Iron ore and coal giant Cliffs Natural Resources (CLF-N) has raised its offer for Spider Resources (SPQ-V) by 27% to $109 million, putting a wrench in Spider’s plans to merge with KWG Resources (KWG-V), and starting a potential bidding war for control of the Big Daddy chromite deposit in the McFaulds Lake area of northwestern Ontario.
All three companies hold minority stakes in the project but Cliffs, with 47%, made its intentions for control known in late May, when it said it would send takeover offers to both KWG and Spider, which each hold 26.5% with the option to hold 30% apiece.
KWG and Spider retaliated with plans to merge, giving the juniors a shot at control of the project, but Spider says the Cliffs offer tops the merger deal. KWG has until June 21 to make a competing offer.
Although Spider president and CEO Neil Novak has been working with KWG on the project for nearly two decades, Novak says he has to put emotions aside.
“I’m in love with the project, I found it,” Novak says. “But you have to let that go. I have to look out for the best interest for our shareholders.”
Cliffs has offered to buy Spider for 16.5¢ per share, up from its original offer of 13¢ per share. Spider must call off its merger plans with KWG for the deal to go through.
Cliffs has also told KWG to stop the valuation it’s conducting as a legal requirement for Cliffs’ takeover offer for KWG. Cliffs holds 19.3% of KWG on a fully-diluted basis.
“We have said all along that our objective is to obtain control of the Big Daddy chromite deposit,” said William Boor, president of Cliffs’ ferroalloys business unit, in a statement. “We believe we can achieve that objective with our proposal to increase our offer with Spider.”
Under the support agreement between Cliffs and Spider, Cliffs needs to receive tenders for at least 50.1% of Spider’s common shares by the time the bid expires for Cliffs to be obliged to pay for the shares.

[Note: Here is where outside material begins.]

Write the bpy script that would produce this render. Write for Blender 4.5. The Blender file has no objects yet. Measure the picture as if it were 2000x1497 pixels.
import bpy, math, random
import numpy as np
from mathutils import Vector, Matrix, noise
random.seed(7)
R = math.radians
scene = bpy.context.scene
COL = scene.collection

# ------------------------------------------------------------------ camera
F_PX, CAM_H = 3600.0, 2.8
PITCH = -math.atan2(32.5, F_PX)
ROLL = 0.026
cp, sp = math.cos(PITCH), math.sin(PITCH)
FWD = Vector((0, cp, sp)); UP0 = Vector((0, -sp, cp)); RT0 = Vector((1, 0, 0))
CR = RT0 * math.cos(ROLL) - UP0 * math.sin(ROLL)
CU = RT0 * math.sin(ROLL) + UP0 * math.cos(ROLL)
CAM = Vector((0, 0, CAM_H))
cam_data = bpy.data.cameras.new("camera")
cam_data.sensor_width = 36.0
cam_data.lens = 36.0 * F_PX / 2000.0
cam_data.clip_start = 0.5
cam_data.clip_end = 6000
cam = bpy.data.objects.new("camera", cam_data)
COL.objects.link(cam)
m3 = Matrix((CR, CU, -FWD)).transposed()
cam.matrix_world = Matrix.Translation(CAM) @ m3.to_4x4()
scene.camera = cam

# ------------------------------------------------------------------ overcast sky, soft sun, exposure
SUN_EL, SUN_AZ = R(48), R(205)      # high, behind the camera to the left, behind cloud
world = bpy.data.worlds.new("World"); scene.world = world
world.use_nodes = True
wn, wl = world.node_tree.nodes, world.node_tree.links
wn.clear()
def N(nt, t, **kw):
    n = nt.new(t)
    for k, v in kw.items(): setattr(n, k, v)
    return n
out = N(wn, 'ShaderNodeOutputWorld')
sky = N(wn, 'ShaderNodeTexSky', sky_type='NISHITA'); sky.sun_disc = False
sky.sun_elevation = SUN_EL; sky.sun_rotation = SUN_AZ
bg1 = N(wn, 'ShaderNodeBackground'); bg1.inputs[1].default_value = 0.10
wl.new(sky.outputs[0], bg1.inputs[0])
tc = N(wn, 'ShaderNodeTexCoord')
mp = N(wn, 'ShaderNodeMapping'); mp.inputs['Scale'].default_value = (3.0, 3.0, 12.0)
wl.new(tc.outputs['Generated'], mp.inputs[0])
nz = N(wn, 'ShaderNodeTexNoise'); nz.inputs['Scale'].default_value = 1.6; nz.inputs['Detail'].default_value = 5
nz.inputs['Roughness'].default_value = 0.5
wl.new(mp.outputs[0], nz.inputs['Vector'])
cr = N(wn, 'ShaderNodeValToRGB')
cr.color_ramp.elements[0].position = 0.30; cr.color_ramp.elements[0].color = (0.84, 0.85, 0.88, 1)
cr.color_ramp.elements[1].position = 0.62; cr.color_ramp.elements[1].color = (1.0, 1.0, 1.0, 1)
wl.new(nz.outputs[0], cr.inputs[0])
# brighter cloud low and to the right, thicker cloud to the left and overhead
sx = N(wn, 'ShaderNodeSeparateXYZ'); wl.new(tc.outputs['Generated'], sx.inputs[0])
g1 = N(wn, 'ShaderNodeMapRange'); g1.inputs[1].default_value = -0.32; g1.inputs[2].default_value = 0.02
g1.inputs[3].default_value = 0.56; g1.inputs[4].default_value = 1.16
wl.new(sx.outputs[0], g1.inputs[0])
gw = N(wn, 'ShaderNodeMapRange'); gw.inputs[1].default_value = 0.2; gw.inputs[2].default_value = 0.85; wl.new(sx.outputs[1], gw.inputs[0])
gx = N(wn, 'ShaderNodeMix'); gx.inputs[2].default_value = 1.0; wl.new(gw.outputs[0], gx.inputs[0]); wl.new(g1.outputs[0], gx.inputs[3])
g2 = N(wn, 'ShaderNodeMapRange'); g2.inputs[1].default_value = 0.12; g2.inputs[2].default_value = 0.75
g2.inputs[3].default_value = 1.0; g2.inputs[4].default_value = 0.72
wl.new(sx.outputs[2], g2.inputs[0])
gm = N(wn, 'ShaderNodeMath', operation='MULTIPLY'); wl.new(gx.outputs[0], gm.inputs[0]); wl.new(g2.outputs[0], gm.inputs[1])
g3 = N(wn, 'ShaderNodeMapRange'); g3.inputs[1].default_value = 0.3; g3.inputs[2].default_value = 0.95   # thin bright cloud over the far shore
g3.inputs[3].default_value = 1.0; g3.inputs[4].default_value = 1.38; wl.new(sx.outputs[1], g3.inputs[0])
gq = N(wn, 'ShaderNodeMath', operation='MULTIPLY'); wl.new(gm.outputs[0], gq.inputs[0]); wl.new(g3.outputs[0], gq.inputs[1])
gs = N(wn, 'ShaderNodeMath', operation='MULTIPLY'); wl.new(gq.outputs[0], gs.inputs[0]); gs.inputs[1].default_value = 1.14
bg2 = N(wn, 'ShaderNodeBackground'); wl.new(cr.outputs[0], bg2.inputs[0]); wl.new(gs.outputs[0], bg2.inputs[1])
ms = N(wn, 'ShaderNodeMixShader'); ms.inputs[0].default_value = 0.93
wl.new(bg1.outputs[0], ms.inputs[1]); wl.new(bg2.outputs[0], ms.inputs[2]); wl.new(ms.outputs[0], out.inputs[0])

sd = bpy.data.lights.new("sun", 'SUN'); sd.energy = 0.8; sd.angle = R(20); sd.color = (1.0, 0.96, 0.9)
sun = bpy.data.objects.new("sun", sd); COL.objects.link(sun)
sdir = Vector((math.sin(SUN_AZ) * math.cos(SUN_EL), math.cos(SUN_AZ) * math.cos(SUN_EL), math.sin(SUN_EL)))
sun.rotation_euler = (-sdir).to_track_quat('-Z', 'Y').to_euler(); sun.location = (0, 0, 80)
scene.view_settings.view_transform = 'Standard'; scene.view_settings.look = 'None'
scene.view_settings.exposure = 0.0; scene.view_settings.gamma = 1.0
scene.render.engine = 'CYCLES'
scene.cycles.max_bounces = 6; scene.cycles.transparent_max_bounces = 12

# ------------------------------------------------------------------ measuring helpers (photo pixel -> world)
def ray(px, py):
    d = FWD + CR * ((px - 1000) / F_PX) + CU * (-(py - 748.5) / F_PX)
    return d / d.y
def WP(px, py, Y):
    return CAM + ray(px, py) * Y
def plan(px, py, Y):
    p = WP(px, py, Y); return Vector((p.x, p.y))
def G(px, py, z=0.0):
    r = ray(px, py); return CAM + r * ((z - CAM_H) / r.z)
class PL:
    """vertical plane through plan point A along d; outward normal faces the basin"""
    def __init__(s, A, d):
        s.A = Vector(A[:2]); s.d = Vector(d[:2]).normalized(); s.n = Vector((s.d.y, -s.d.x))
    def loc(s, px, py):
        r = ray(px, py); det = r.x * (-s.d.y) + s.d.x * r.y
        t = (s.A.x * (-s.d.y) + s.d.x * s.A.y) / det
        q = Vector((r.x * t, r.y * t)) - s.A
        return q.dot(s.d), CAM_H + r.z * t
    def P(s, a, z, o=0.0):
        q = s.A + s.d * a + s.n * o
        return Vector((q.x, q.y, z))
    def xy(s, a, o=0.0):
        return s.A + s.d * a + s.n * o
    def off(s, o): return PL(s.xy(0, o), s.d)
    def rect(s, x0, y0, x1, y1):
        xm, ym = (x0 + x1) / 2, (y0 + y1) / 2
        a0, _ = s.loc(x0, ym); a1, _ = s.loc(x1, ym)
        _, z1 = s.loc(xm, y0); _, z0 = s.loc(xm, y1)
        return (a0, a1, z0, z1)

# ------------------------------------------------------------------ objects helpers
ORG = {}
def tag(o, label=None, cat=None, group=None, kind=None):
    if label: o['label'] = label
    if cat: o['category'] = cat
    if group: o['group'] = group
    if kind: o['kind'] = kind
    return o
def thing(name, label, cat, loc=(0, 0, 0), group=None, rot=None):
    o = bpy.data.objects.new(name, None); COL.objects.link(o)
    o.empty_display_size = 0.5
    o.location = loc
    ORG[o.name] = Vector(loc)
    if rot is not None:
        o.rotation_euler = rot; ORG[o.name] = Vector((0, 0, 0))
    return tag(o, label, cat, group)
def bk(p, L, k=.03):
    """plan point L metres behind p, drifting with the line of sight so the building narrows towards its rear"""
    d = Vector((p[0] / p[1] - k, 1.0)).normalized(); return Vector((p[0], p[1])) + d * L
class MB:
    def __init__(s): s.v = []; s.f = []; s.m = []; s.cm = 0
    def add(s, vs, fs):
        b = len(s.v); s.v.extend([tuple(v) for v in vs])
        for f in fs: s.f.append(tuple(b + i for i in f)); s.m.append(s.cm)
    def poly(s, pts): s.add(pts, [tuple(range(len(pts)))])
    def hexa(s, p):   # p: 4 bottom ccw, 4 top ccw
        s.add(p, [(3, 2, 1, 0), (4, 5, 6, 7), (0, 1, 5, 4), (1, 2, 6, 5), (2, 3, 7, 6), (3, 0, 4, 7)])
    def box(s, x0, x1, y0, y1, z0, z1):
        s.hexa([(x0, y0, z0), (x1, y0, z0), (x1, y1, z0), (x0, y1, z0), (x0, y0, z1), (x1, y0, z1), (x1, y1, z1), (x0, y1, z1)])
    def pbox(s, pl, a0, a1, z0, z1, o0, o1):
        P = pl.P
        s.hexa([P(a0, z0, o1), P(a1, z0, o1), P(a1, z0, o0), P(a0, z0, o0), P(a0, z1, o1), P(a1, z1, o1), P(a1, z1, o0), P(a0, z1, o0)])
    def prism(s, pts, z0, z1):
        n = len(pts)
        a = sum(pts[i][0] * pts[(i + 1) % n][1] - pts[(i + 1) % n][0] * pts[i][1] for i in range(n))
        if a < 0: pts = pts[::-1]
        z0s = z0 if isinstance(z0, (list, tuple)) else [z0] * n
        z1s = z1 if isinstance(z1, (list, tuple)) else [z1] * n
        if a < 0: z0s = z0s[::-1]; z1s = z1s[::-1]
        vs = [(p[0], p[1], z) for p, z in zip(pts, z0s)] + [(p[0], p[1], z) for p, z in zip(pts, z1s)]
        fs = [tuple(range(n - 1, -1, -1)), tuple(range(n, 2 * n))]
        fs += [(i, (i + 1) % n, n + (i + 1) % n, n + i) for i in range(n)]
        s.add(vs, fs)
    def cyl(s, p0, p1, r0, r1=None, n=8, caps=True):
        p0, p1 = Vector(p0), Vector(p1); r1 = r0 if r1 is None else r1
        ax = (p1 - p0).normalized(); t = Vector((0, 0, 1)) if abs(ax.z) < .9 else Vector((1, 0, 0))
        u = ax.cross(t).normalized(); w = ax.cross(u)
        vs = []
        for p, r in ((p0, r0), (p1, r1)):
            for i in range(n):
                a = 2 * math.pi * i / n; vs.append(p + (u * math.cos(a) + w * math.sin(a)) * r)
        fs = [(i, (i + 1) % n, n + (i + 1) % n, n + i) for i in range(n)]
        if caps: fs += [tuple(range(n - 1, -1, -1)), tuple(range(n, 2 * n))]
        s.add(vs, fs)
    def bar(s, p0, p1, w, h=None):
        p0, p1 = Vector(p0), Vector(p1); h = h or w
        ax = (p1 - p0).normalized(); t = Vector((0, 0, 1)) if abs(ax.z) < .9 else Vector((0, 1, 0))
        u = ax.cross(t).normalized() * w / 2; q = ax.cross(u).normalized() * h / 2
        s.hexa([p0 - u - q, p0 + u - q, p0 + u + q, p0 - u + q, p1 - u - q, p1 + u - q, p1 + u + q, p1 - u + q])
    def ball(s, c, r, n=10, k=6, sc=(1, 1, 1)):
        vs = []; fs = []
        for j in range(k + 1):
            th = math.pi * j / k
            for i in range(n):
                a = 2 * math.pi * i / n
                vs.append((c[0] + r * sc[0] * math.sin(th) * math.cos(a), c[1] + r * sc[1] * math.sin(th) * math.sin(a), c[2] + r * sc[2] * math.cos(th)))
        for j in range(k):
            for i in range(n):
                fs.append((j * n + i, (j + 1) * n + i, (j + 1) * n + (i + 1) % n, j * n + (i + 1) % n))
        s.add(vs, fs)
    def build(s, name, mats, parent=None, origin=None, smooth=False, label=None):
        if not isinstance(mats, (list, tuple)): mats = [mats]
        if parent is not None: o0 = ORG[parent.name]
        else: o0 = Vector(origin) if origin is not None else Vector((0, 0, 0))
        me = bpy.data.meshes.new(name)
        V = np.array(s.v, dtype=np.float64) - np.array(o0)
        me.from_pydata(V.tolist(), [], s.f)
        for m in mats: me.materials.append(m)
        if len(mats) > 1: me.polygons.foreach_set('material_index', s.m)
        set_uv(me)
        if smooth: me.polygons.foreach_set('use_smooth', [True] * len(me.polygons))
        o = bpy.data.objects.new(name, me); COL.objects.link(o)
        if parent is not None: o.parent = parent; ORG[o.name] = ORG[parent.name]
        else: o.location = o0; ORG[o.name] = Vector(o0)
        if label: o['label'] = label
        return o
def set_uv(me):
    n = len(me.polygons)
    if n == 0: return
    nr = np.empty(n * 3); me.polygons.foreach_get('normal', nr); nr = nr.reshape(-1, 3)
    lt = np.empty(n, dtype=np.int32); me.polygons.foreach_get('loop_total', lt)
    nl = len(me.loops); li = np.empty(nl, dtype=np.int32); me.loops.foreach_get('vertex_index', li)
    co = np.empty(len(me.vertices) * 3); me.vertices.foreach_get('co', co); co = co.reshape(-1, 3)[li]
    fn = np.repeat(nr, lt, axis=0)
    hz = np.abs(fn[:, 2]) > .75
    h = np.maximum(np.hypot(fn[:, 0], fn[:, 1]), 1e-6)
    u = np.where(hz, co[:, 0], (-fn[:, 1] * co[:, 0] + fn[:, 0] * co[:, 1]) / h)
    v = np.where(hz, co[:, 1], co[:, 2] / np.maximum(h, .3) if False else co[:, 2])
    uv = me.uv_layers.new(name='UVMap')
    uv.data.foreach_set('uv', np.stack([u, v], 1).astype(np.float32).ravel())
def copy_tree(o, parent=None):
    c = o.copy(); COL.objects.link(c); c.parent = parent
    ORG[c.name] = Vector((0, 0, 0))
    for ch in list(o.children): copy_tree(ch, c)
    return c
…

Cliffs must okay other aspects and receive regulatory approvals.
Cliffs just bought its stake in Big Daddy and two adjacent projects, Black Thor and Black Label, last January when it acquired Freewest Resources for $240 million. The company says it wants to develop all these projects as a single entity. As it stands now, KWG and Spider rotate operatorship of the project, switching between the two each year.
Although the Big Daddy deposit is more advanced, Cliffs says that it actually sees itself developing its wholly-owned Black Thor deposit before Big Daddy. That’s because Black Thor is larger, wider and closer to surface, and thus more amenable to open-pit mining, while Big Daddy is a bit deeper with a significantly higher grade.
Chromite is processed into chromium, the key ingredient for making stainless steel.
In early May, an initial resource estimate for Big Daddy put indicated resources at 23.2 million tonnes grading 40.66% chromite and inferred resources at 16.3 million tonnes averaging 39.09% chromite.
Black Thor has inferred resources of 69.55 million tonnes grading 31.9% chromite at a cutoff grade of 25% chromite.
Although Novak was looking forward to the merger with KWG, he says his main concern is reaching development.
“I’d like to see Big Daddy go through development, no matter which way it goes,” Novak says. “I’ll be satisfied to be in the process and as long as Spider shareholders get looked after.”
He says the company had been in the process of launching a new website prior to Cliffs original offer.
“At the end of the day, we probably don’t need one,” he jokes.